Used to have a copy of a semiotext(e) book by Negri and Guatari (sp.?). God it was awful.
But then did you ever read "Hatred of Capitalism" the semiotext(e) reader? *shudders*
Personally I prefered the Midnight Notes stuff (easy to understand, no?)
treelover said:I imagine they were quite young, early twenties?
torres said:No attica, your new found interest in Negri is seriously lacking. I didn't mention homogenisation of class consciousness (and that you're still operating on an archaic consciousnes model that itself has its roots in 2nd international kautskyism and leninism is itself revealing) i was referring to the forms of political (self) organisation that Negri sees as emanating from the conditions of a tiny section of the global w/c and that is tendentially constructing the grund on which all future struggles must constitute themselves.
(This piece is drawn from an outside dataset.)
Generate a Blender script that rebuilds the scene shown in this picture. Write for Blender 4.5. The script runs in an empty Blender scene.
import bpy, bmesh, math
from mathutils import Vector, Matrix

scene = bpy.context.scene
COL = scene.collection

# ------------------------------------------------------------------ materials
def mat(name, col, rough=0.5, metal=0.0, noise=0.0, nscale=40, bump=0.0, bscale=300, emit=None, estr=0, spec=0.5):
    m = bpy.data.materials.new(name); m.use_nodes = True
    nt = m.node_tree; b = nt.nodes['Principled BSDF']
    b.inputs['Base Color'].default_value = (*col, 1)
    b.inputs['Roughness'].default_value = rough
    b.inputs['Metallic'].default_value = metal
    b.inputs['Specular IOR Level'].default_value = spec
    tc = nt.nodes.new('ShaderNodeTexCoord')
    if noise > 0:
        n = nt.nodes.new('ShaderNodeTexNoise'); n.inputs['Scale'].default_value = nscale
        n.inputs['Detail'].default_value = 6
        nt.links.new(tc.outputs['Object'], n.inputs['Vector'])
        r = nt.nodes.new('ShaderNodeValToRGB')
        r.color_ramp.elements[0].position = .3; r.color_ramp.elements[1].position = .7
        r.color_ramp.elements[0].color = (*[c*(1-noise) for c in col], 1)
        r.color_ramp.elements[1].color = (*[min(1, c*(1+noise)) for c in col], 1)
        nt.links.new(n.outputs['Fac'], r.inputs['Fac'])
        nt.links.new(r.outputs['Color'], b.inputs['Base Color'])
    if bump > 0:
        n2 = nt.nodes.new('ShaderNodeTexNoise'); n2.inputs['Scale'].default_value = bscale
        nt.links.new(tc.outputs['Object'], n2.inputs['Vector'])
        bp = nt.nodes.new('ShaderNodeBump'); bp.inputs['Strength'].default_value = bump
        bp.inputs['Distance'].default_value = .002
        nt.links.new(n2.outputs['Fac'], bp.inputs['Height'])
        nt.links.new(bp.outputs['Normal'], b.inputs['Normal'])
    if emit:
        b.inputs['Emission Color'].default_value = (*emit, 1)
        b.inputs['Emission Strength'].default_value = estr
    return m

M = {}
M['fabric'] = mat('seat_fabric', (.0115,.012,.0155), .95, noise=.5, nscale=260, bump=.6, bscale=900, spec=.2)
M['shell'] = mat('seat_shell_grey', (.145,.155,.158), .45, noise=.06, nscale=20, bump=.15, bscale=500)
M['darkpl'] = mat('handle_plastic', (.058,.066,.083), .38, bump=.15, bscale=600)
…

This is not some left-field interpretation held only by me - it's a standard mainstream criticism from people like Nick Dyer-Witherford, from Steve wright, from George Caffentzis, from Sergio Bologna from people who are familiar with the traditions and the developements of this current of thought (participants even) - they've all spotted the path that Negri has taken to where he is today and the continuities of that position with the leninism of his younger days and the leninism of his later mid-period too) - crudely - leading sector, consciousness determined by state of technology in their enterprise, political recomposition that takes place on the basis of these first two, then cirtculated by that group to all others etc etc. NDW goes so far as to suggest that his analysis offers a form of 'cyber-leninsm and i think that's pretty close.
torres said:No attica, your new found interest in Negri is seriously lacking.
torres said:Yes of course i've read his work on autonomia and the future at our backs. I can assure you that you won't win any pissing contests as to who has read what in this area. It's Patrick Cunninghame btw.
torres said:Yes of course i've read his work on autonomia and the future at our backs. I can assure you that you won't win any pissing contests as to who has read what in this area. It's Patrick Cunninghame btw.